Out of the blue I got a phone call from a farmer.  “Be here in 10 minutes or I’m going to shoot it.” He said.  Slamming down the phone I rushed back to my tent and grabbed my  snake catching stick from the foot of my sleeping bag.  He had sounded serious and I didn’t want him carrying out his threat.

As a child growing up in the Eastern Cape of South Africa where I attended boarding school from the age of nine and holidays spent in Malawi – ‘The warm Heart of Africa’, the bush and nature were an integral part of my being.  Shoes were things that other kids wore on their feet, and dogs were animals that lived in other people’s houses.  To say that my upbringing was odd is an understatement!  I was happiest trekking through the bush with my pet mongoose.  He would come on game drive with me and was the best spotter I have ever had.  He saw and heard things well before I did.  We’d both flip over stones during our walks looking for centipedes and scorpions, burrowing in holes to see what would come out, and climbing trees to see the colour of the eggs in the nest.  Life was bliss.  So when the time came to find a job, location was most important to me. 
Deep in the Waterburg Mountains was a lodge called Waterburg Hideaway which was ideal for me.  This is where my long and fulfilling career as a game ranger started.  I had only been there a few weeks, but already the locals knew about my love for the bush, and snakes in particular.  Hence the phone call from the farmer :-
Squeaker the mongoose and I dashed to the bakkie.  On the way we collected six lodge workers to help with this snake evacuation task.  They didn’t come willingly.  When asking locals their ideas about  snakes, they would always reply that the only good snake was a dead one.  The farmer had said that this snake was huge and that it was eating all of his chickens.  He had explained to me the direction that the snake had headed after its latest raid on his chicken coup. 

We followed the clearly defined trail – it was indeed a very big snake – which lead to a warthog hole.  I was pretty sure it was a python, so I crawled into the hole head first with a torch to check out how big it actually was.  “Oh, my gosh,” I thought, “This snake is enormous.” She had seen me wiggling my way deeper into her hole and had pushed her body along the walls of the burrow.  I tried to get a grip on her head to pull her out, but she was having none of it!
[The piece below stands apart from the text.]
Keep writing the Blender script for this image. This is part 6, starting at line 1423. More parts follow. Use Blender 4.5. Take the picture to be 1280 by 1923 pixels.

Then I was struck by a moment of brilliance : I’d get a rope from the bakkie and pull her out with the vehicle.  I looped a long piece of rope around the tow-bar and slithered back down the hole to try and lasso her head with the other end.  By now she was spitting mad and kept lashing out at me every time I made the slightest movement.  Trying to anticipate her next thrust I extended my hand with the rope towards her as she struck.  The rope finally slipped over her enormous head and I tightened it up and slithered backwards out of the hole. 

Climbing back into the bakkie I slowly accelerated and after a long game of tug-o-war she finally shot out of the warthog hole with astonishing speed.  Once she was safely on level ground I turned the vehicle off and approached her with caution. 

The saying “As mad as a snake” immediately popped into my mind.  She was writhing and lashing out at anyone who came near.  Approaching her as slowly and as quietly as I could I eventually managed to grasp her by the head.  I had to hold on with both hands.  She was so powerful that it took all seven of us to finally subdue her.  We estimated that she was close to seven meters long and it took six people to hold her up.  It was like holding a rope, she looped and waved between each of us.
After successfully bundling her into a duvet cover we drove back to Waterburg Hideaway to release her on the game farm.  Before I released her I checked her mouth to see that she wasn’t bleeding and that she was in a good and healthy condition.  I noticed that she was full of eggs – so many eggs.  I tried not to stress her out too much so I just ran my hands over her powerful body and felt egg after egg after egg.  I counted more than 80 eggs as she slithered off into the bush.